With newfound confidence in the authority granted them by Christ, the believers’ excitement about sharing the Gospel with their people increased even more. They began to encourage and challenge one another.

“Even though he is not from our country, God has spoken to Pastor Trueb to bring this vision to the Yadav people,” Brijesh said. “He is learning the language and preaching about Christ, but we who know the language, how rapidly we can tell the Gospel!

“Do not think you are uneducated,” Brijesh told his peers. “Do not think you are illiterate. You have all the potential. When you work for Him, the Holy Spirit Himself will teach you. Jesus has told us, ‘Freely you have received; freely you should give.'”

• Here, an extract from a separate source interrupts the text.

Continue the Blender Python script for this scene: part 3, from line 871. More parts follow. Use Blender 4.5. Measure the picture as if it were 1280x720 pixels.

Another Yadav believer, Ghirish*, underscored the importance of taking all they had learned at the conference and putting it into practice.

“God has given us authority, and we must use this authority sincerely. We must take the victory that Jesus has already given to us, not only to the three Yadav people who are perishing, but to all the people who are perishing,” Ghirish said. “We must go to them and tell them the Gospel through our testimony. Jesus Christ has given us a promise; He has given us authority. Will we use this authority rightly?

“We need to be faithful, like the wise man who built his house on the rock, to go and tell other people about the Gospel, especially those who are perishing and going to hell,” Ghirish said. “We cannot do it ourselves, but we have Jesus Christ, the Son of God, and we have the Holy Spirit. We can do it.”

His words echoed the sentiments of many of the Yadav believers as they prepared to return to their families and villages. They repeated the promise that they would remain faithful to the high calling of Christ.

“There are so many empty chairs here,” Brijesh said. “Next year when we come back, this hall will be filled with all the Yadav people.”

But, he warned, “If we don’t decide to preach Christ, it will never happen.”